Mataram – Dunia akademik kembali tercoreng oleh ulah oknum pendidik yang seharusnya menjadi teladan moral dan intelektual. Seorang dosen nonaktif Universitas Islam Negeri (UIN) Mataram berinisial W, resmi ditetapkan sebagai tersangka oleh penyidik Direktorat Reserse Kriminal Umum Polda Nusa Tenggara Barat dalam kasus dugaan pelecehan seksual terhadap sejumlah mahasiswi.
Penetapan ini diumumkan setelah proses panjang penyelidikan dan pengumpulan alat bukti yang melibatkan dokumen-dokumen penting dari kampus serta keterangan para korban dan saksi. Kepala Subdirektorat Remaja, Anak, dan Wanita (Renakta) Ditreskrimum Polda NTB, AKBP Ni Made Pujawati, menegaskan bahwa penyidik telah menemukan cukup bukti untuk menaikkan status W dari saksi menjadi tersangka.
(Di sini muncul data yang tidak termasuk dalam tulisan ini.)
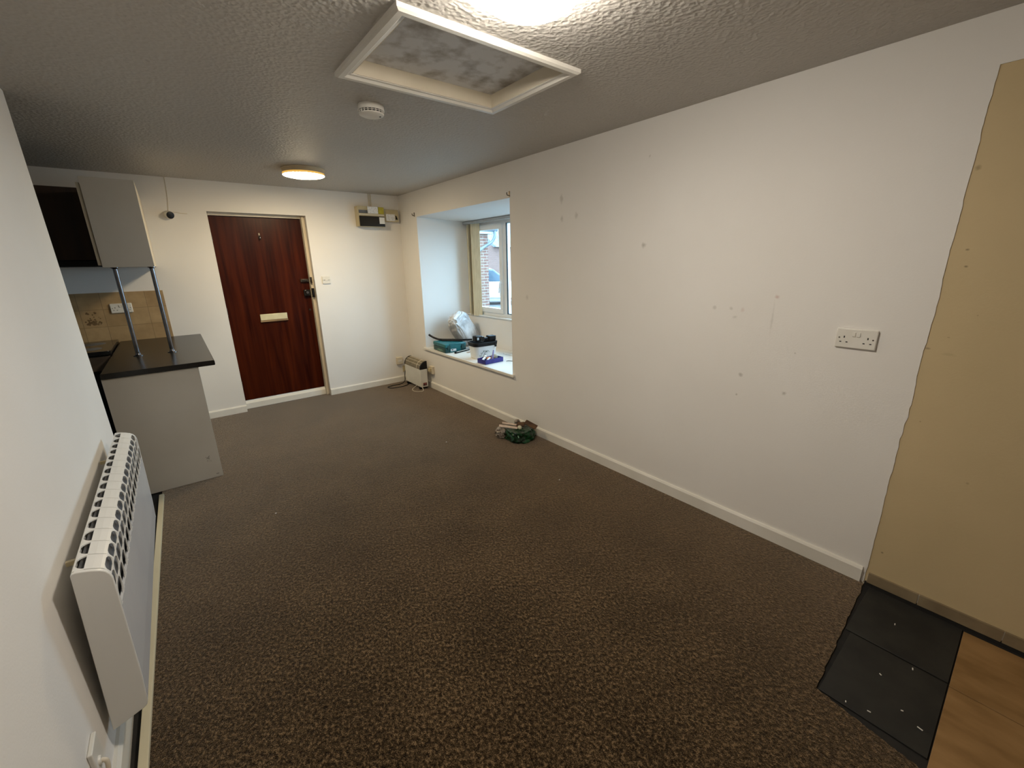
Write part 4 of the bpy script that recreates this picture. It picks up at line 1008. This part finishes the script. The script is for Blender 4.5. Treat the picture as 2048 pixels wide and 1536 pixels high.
mb = MB(); mb.prism([(9,2.35),(14.9,2.35),(12,3.0)], 'y', 20.5, 27); mb.build('gable', M['brick2'], ph)
ca = thing('parked_car', (10.7, 14.2, -.15), 'white parked car partly seen through the window', 'car')
cu_ = Vector((.81,-.586,0)); cv_ = Vector((.586,.81,0)); cb = Vector((10.05,14.45,-.15))
def car_pts(prof, hw):
    return [[cb+cu_*p+cv_*s+Z*q for p, q in prof] for s in (-hw, hw)]
def car_prism(prof, hw, name, m, par, bev):
    A, B = car_pts(prof, hw); n = len(prof); mb = MB()
    mb.add(A+B, [(i,(i+1)%n,n+(i+1)%n,n+i) for i in range(n)]); mb.add(A,[tuple(range(n-1,-1,-1))]); mb.add(B,[tuple(range(n))])
    return mb.build(name, m, par, bevel=bev, seg=3)
car_prism([(-2.1,.25),(2.0,.25),(2.05,.55),(1.9,.75),(.95,.90),(-2.0,.92),(-2.1,.6)],.82,'car_body',M['carpaint'],ca,.06)
car_prism([(-1.9,.92),(.95,.90),(.35,1.35),(-.2,1.43),(-1.2,1.42),(-1.75,1.2)],.70,'cabin_glass',M['carglass'],ca,.05)
car_prism([(-1.7,1.30),(.30,1.37),(-.2,1.46),(-1.2,1.45)],.68,'car_roof',M['carpaint'],ca,.03)
for p in (-1.3, 1.3):
    for s in (-.80, .66):
        MB().cyl(cb+cu_*p+cv_*s+Z*.31, cb+cu_*p+cv_*(s+.16)+Z*.31, .30, 28).build('wheel', M['black'], ca)

# ------------------------------------------------------------------ daylight
w = bpy.data.worlds.new('World'); sc.world = w; w.use_nodes = True
nt = w.node_tree; bg = nt.nodes['Background']
bg.inputs['Color'].default_value = (0.52, 0.77, 1.0, 1); bg.inputs['Strength'].default_value = SKY
pl = bpy.data.lights.new('window_portal', 'AREA'); pl.shape = 'RECTANGLE'; pl.size = 1.66; pl.size_y = 1.05
pl.cycles.is_portal = True
po = bpy.data.objects.new('window_portal', pl); COL.objects.link(po)
po.location = (XW+.075, (WY0+WY1)/2, (FZ0+FZ1)/2)
po.rotation_euler = Matrix(((0,0,1),(-1,0,0),(0,-1,0))).to_euler()   # -Z faces -x (into the room)

# ------------------------------------------------------------------ camera
f, yaw, pitch, roll = 839.256622, 0.665847848, -0.284565458, 0.0181712006
cy, sy = math.cos(yaw), math.sin(yaw)
fwd = Vector((sy*math.cos(pitch), cy*math.cos(pitch), math.sin(pitch)))
r_ = Vector((cy, -sy, 0)); d_ = -r_.cross(fwd)
r2 = r_*math.cos(roll) + d_*math.sin(roll); d2 = -r_*math.sin(roll) + d_*math.cos(roll)
cd = bpy.data.cameras.new('camera'); cd.sensor_width = 36; cd.lens = f/2048*36; cd.clip_start = .02; cd.clip_end = 200
co = bpy.data.objects.new('camera', cd); COL.objects.link(co)
mt = Matrix.Identity(4)
for i in range(3):
    mt[i][0] = r2[i]; mt[i][1] = -d2[i]; mt[i][2] = -fwd[i]
mt[0][3], mt[1][3], mt[2][3] = 0, 0, 1.5
co.matrix_world = mt
sc.camera = co

sc.view_settings.view_transform = 'Standard'
try: sc.view_settings.look = 'None'
except Exception: pass
sc.view_settings.gamma = 1; sc.view_settings.use_curve_mapping = False
sc.view_settings.exposure = 0.0
try:
    sc.cycles.use_denoising = True; sc.cycles.denoiser = 'OPENIMAGEDENOISE'
    sc.cycles.max_bounces = 8; sc.cycles.diffuse_bounces = 6
    sc.cycles.sample_clamp_indirect = 8
except Exception: pass
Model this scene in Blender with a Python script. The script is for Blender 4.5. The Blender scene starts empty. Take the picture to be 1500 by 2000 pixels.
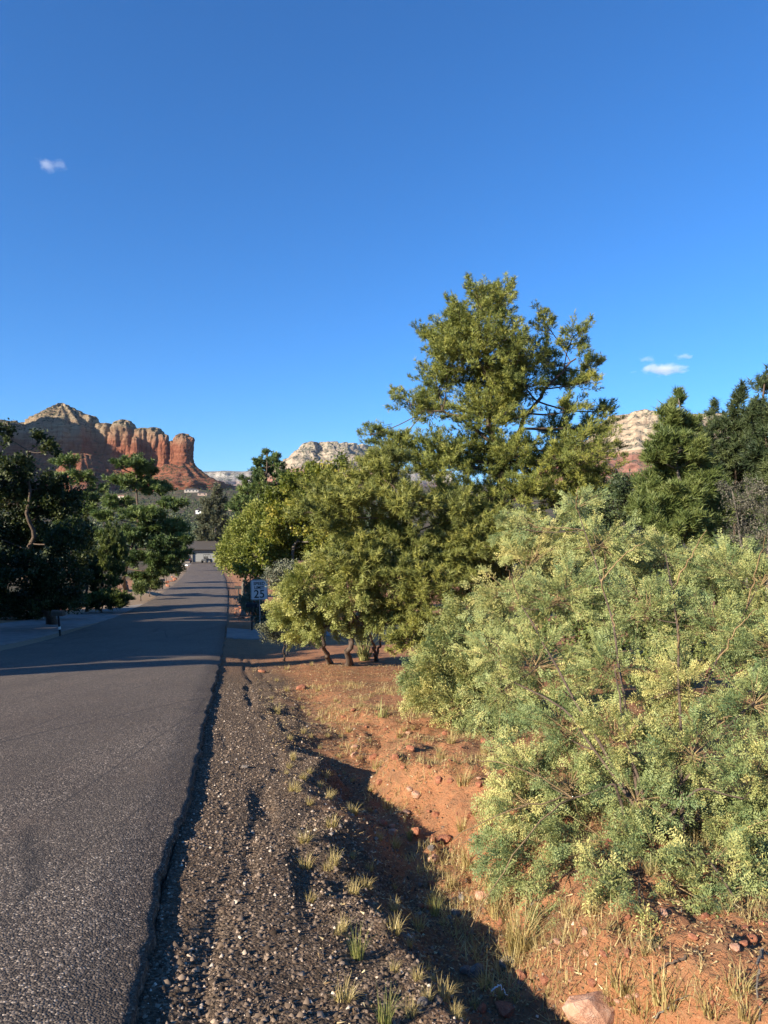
import bpy, math, random
import numpy as np

# ------------------------------------------------------------------ camera, sky, sun, exposure
scene = bpy.context.scene
COL = scene.collection
R = math.radians
rng = np.random.default_rng(11)
random.seed(5)

F = 1388.0            # focal length in photo pixels (frame 1500 x 2000)
HY = 1040.0           # image row of the horizon
EYE = 1.65
PITCH = math.atan((HY - 1000.0) / F)
cam_d = bpy.data.cameras.new('camera')
cam = bpy.data.objects.new('camera', cam_d); COL.objects.link(cam)
cam.location = (0, 0, EYE)
cam.rotation_euler = (R(90) + PITCH, 0, 0)
cam_d.sensor_fit = 'VERTICAL'; cam_d.sensor_height = 24.0; cam_d.lens = 24.0 * F / 2000.0
cam_d.clip_start = 0.05; cam_d.clip_end = 60000
scene.camera = cam

SUN_EL = 22.0
SUN_AZ = 232.0        # clockwise from +Y
world = bpy.data.worlds.new('World'); scene.world = world; world.use_nodes = True
nt = world.node_tree; nt.nodes.clear()
sky = nt.nodes.new('ShaderNodeTexSky'); sky.sky_type = 'NISHITA'; sky.sun_disc = False
sky.sun_elevation = R(SUN_EL); sky.sun_rotation = R(SUN_AZ)
sky.altitude = 640; sky.air_density = 1.12; sky.dust_density = 0.2; sky.ozone_density = 9.8
bg = nt.nodes.new('ShaderNodeBackground'); bg.inputs[1].default_value = 0.089
wo = nt.nodes.new('ShaderNodeOutputWorld')
hs = nt.nodes.new('ShaderNodeHueSaturation'); hs.inputs['Saturation'].default_value = 1.055
nt.links.new(sky.outputs[0], hs.inputs['Color']); nt.links.new(hs.outputs[0], bg.inputs[0]); nt.links.new(bg.outputs[0], wo.inputs[0])

sl = bpy.data.lights.new('sun', 'SUN'); sl.energy = 5.0; sl.angle = R(0.5); sl.color = (1.0, 0.885, 0.70)
sun = bpy.data.objects.new('sun', sl); COL.objects.link(sun)
LDIR = np.array([-math.sin(R(SUN_AZ)) * math.cos(R(SUN_EL)), -math.cos(R(SUN_AZ)) * math.cos(R(SUN_EL)), -math.sin(R(SUN_EL))])
from mathutils import Vector
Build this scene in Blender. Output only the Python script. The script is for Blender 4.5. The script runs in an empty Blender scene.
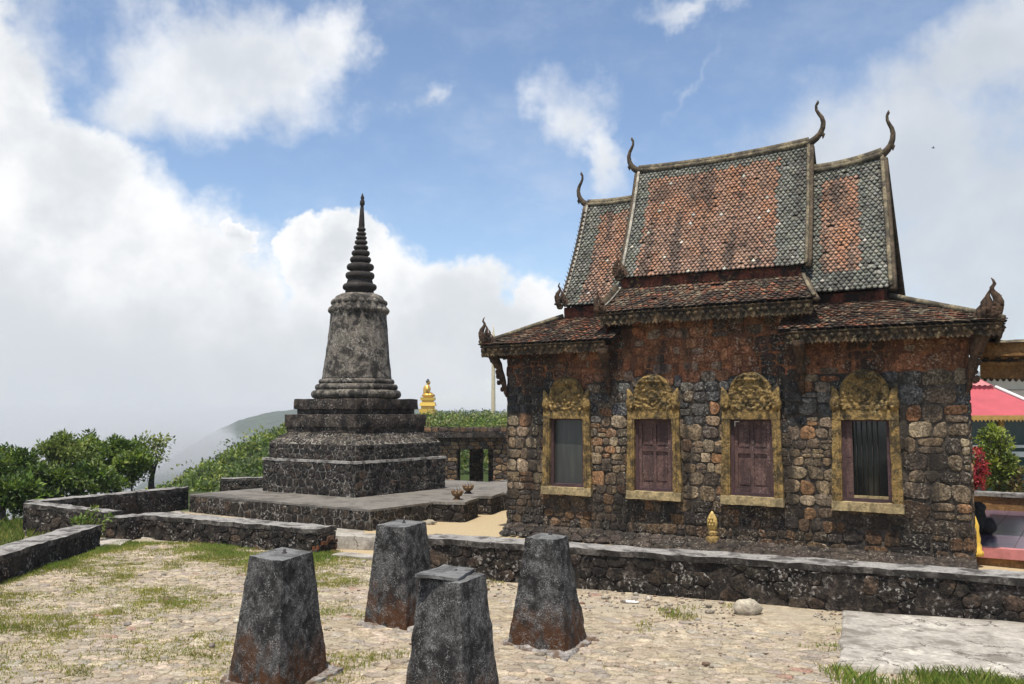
import bpy, math, random
import numpy as np
from mathutils import Vector, Matrix, noise as mn

scene = bpy.context.scene
R = math.radians
rnd = random.Random(7)

# ------------------------------------------------------------------ camera
W_PX, H_PX, FOC, HOR, EYE = 1024, 684, 900.0, 412.0, 2.2
PITCH = math.atan((HOR - 342) / FOC)
cam_data = bpy.data.cameras.new("camera")
cam = bpy.data.objects.new("camera", cam_data)
scene.collection.objects.link(cam)
cam.location = (0, 0, EYE)
cam.rotation_euler = (math.pi / 2 + PITCH, 0, 0)
cam_data.sensor_width = 36
cam_data.lens = FOC * 36 / W_PX
cam_data.clip_start = 0.05
cam_data.clip_end = 40000
scene.camera = cam
scene.render.resolution_x, scene.render.resolution_y = W_PX, H_PX

def px_ray(px, py):
    cp, sp = math.cos(PITCH), math.sin(PITCH)
    a, b = px - 512, 342 - py
    return Vector((a, FOC * cp - b * sp, FOC * sp + b * cp)).normalized()

# ------------------------------------------------------------------ light
SUN_TO = Vector((-0.30, -0.95, 0)).normalized() * math.cos(R(71)) + Vector((0, 0, math.sin(R(71))))
sun_data = bpy.data.lights.new("sun", 'SUN')
sun_data.energy = 5.0
sun_data.angle = R(0.55)
sun_data.color = (1.0, 0.94, 0.84)
sun = bpy.data.objects.new("sun", sun_data)
scene.collection.objects.link(sun)
sun.rotation_euler = SUN_TO.to_track_quat('Z', 'Y').to_euler()

scene.view_settings.view_transform = 'Standard'
scene.view_settings.look = 'None'
scene.view_settings.exposure = 0.22
scene.view_settings.gamma = 1.0

class NT:
    """short hand for building node trees"""
    def __init__(s, tree):
        s.t = tree; s.n = tree.nodes; s.l = tree.links
    def new(s, typ, **kw):
        n = s.n.new(typ)
        for k, v in kw.items():
            setattr(n, k, v)
        return n
    def put(s, sock, v):
        if isinstance(v, bpy.types.NodeSocket):
            s.l.new(v, sock)
        elif v is not None:
            if sock.type == 'RGBA' and len(v) == 3:
                v = (*v, 1)
            sock.default_value = v
    def math(s, op, a, b=None, c=None, clamp=False):
        n = s.new('ShaderNodeMath', operation=op, use_clamp=clamp)
        s.put(n.inputs[0], a)
        if b is not None: s.put(n.inputs[1], b)
        if c is not None: s.put(n.inputs[2], c)
        return n.outputs[0]
    def vmath(s, op, a, b=None):
        n = s.new('ShaderNodeVectorMath', operation=op)
        s.put(n.inputs[0], a)
        if b is not None: s.put(n.inputs[1], b)
        return n.outputs[0]
    def noise(s, vec, scale, detail=4, rough=0.55, dist=0.0, out='Fac'):
        n = s.new('ShaderNodeTexNoise')
        if vec is not None: s.put(n.inputs['Vector'], vec)
        n.inputs['Scale'].default_value = scale
        n.inputs['Detail'].default_value = detail
        n.inputs['Roughness'].default_value = rough
        n.inputs['Distortion'].default_value = dist
        return n.outputs[out]
    def step(s, v, lo, hi, smooth=True):
        n = s.new('ShaderNodeMapRange')
        n.interpolation_type = 'SMOOTHSTEP' if smooth else 'LINEAR'
        s.put(n.inputs['Value'], v)
        n.inputs['From Min'].default_value = lo
        n.inputs['From Max'].default_value = hi
        return n.outputs[0]
    def range(s, v, a, b, c, d):
        n = s.new('ShaderNodeMapRange')
        s.put(n.inputs['Value'], v)
        for i, x in zip(('From Min', 'From Max', 'To Min', 'To Max'), (a, b, c, d)):
            n.inputs[i].default_value = x
        return n.outputs[0]
    def mix(s, fac, a, b, mode='MIX'):
        n = s.new('ShaderNodeMix', data_type='RGBA', blend_type=mode)
        s.put(n.inputs[0], fac); s.put(n.inputs[6], a); s.put(n.inputs[7], b)
        return n.outputs[2]
    def xyz(s, v):
        n = s.new('ShaderNodeSeparateXYZ'); s.put(n.inputs[0], v)
        return n.outputs
    def vec(s, x, y, z):
        n = s.new('ShaderNodeCombineXYZ')
        for i, v in enumerate((x, y, z)): s.put(n.inputs[i], v)
        return n.outputs[0]

# ------------------------------------------------------------------ sky
world = bpy.data.worlds.new("World")
scene.world = world
world.use_nodes = True
def build_sky():
    t = NT(world.node_tree)
    t.n.clear()
    out = t.new('ShaderNodeOutputWorld')
    sky = t.new('ShaderNodeTexSky', sky_type='NISHITA')
    sky.sun_disc = False
    sky.sun_elevation = R(71)
    sky.sun_rotation = math.atan2(SUN_TO.x, SUN_TO.y)
    sky.altitude = 1000
    sky.air_density = 1.0; sky.dust_density = 1.6; sky.ozone_density = 1.0
    bg = t.new('ShaderNodeBackground'); bg.inputs[1].default_value = 0.15
    t.put(bg.inputs[0], sky.outputs[0])
    co = t.new('ShaderNodeTexCoord').outputs['Generated']
    x, y, z = t.xyz(co)
    az = t.math('ARCTAN2', x, y)
    el = t.math('ARCSINE', z)
    ang = t.vec(az, el, 0.0)
    wob = t.noise(ang, 7.0, 5, 0.6, out='Color')
    wob2 = t.noise(ang, 24.0, 4, 0.6, out='Color')
    p = t.vmath('ADD', ang, t.vmath('MULTIPLY', t.vmath('SUBTRACT', wob, (.5, .5, .5)), (.16, .13, 0)))
    p = t.vmath('ADD', p, t.vmath('MULTIPLY', t.vmath('SUBTRACT', wob2, (.5, .5, .5)), (.045, .04, 0)))
    def ae(px, py):
        d = px_ray(px, py)
        return math.atan2(d.x, d.y), math.asin(d.z)
    def field(blobs):
        cur = None
        for (bx, by, rx, ry, rot, gain) in blobs:
            a0, e0 = ae(bx, by)
            q = t.vmath('SUBTRACT', p, (a0, e0, 0))
            m = t.new('ShaderNodeMapping', vector_type='TEXTURE')
            t.put(m.inputs['Vector'], q)
            m.inputs['Rotation'].default_value = (0, 0, R(rot))
            m.inputs['Scale'].default_value = (rx / FOC, ry / FOC, 1)
            ln = t.new('ShaderNodeVectorMath', operation='LENGTH')
            t.put(ln.inputs[0], m.outputs[0])
            v = t.math('MULTIPLY', t.math('SUBTRACT', 1.0, ln.outputs['Value']), gain)
            cur = v if cur is None else t.math('MAXIMUM', cur, v)
        return cur
    fb = t.noise(ang, 11.0, 7, 0.62)
    fbs = t.math('SUBTRACT', fb, 0.5)
    # bright, firm-edged cumulus (left bank and the towers behind the stupa)
    hard = field([(40, 330, 260, 175, 0, 1), (170, 380, 260, 130, -8, 1), (325, 262, 52, 46, 0, 1.1),
                  (240, 246, 24, 17, 0, .8), (440, 330, 105, 72, 0, 1), (375, 330, 110, 90, 0, 1),
                  (545, 345, 120, 62, 0, .9), (60, 190, 110, 90, -30, .8), (-60, 120, 120, 130, 0, .8)])
    mh = t.step(t.math('ADD', hard, t.math('MULTIPLY', fbs, 0.60)), -0.02, 0.26)
    # softer white clouds above
    soft = field([(235, 62, 150, 82, 6, 1), (330, 40, 60, 60, 0, .8), (140, 95, 70, 50, 20, .6), (565, 112, 62, 55, -50, .62),
                  (598, 150, 32, 60, 12, .6), (430, 105, 34, 16, 0, .35), (700, 75, 60, 10, 60, .25), (700, -6, 90, 16, 0, .4),
                  (990, 60, 130, 75, 35, .8), (890, 180, 240, 130, 12, .85), (1000, 250, 240, 130, 0, .9), (20, 60, 60, 80, 0, .55)])
    ms = t.step(t.math('ADD', soft, t.math('MULTIPLY', fbs, 0.75)), 0.0, 0.62)
    ms = t.math('MULTIPLY', ms, 0.9)
    # all other directions: a loose field of cloud
    fa = t.noise(co, 2.6, 6, 0.6)
    away = t.step(t.math('ABSOLUTE', az), 0.68, 1.0)
    high = t.step(el, 0.50, 0.75)
    mo = t.math('MULTIPLY', t.step(fa, 0.50, 0.66), t.math('MAXIMUM', away, high))
    low = t.math('MULTIPLY', t.step(t.math('ADD', el, t.math('MULTIPLY', fbs, .12)), 0.16, -0.02), 0.85)
    veil = t.math('MULTIPLY', t.step(t.noise(t.vmath('MULTIPLY', ang, (1, 1.8, 1)), 3.2, 7, .66), .42, .80), .30)
    m = t.math('MAXIMUM', t.math('MAXIMUM', t.math('MAXIMUM', mh, ms), veil), t.math('MAXIMUM', mo, low))
    # cloud tone: sunlit tops white, bellies grey blue
    shade = t.noise(t.vmath('ADD', ang, (0.3, 0.06, 0)), 8.0, 6, 0.55)
    thick = t.step(t.math('ADD', t.math('MULTIPLY', t.math('MAXIMUM', hard, soft), .5), t.math('MULTIPLY', t.math('SUBTRACT', shade, .5), 1.5)), -.06, .52)
    right = t.step(az, 0.12, 0.42)
    col = t.mix(thick, (.90, .905, .91), (.64, .67, .705))
    col = t.mix(t.math('MULTIPLY', t.step(el, .17, .02), .75), col, (.56, .595, .64))
    col = t.mix(t.math('MULTIPLY', right, .55), col, (.47, .515, .575))
    bg2 = t.new('ShaderNodeBackground'); bg2.inputs[1].default_value = 1.0
    t.put(bg2.inputs[0], col)
    mixs = t.new('ShaderNodeMixShader')
    t.put(mixs.inputs[0], m)
    t.l.new(bg.outputs[0], mixs.inputs[1]); t.l.new(bg2.outputs[0], mixs.inputs[2])
    t.l.new(mixs.outputs[0], out.inputs[0])
build_sky()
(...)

“Dengan mengacu pada hasil penyitaan dokumen dan pemeriksaan saksi-saksi, serta fakta lapangan, maka hari ini kami resmi menetapkan W sebagai tersangka dan langsung melakukan penahanan,” ungkap AKBP Pujawati dalam jumpa pers di Mataram, Jumat (23/8).
Tersangka dijerat dengan Pasal 6 huruf a dan c jo Pasal 15 ayat (1) huruf b dan e UU Nomor 12 Tahun 2022 tentang Tindak Pidana Kekerasan Seksual. Pasal-pasal ini mengatur bentuk kekerasan seksual yang terjadi dalam hubungan relasi kuasa, seperti antara dosen dan mahasiswi.
Dalam berkas penyidikan, disebutkan ada lima korban dari kalangan mahasiswi yang telah memberikan keterangan resmi, didukung oleh dua saksi tambahan. Lokasi kejadian pun mengarah kuat ke area kampus UIN Mataram, tempat tersangka sebelumnya aktif mengajar.
Penahanan terhadap W dilakukan di ruang tahanan Direktorat Perawatan Tahanan dan Barang Bukti Polda NTB. Langkah ini dinilai sebagai komitmen tegas aparat dalam menangani kasus kekerasan seksual di ranah pendidikan yang sering kali berakhir tanpa kejelasan.
Kasus ini membuka kembali luka lama tentang lemahnya perlindungan mahasiswa terhadap kekerasan seksual di lingkungan kampus. Sementara masyarakat menanti proses hukum berjalan, muncul tuntutan dari publik agar UIN Mataram melakukan evaluasi menyeluruh dan membangun sistem pelaporan yang aman dan berpihak pada korban.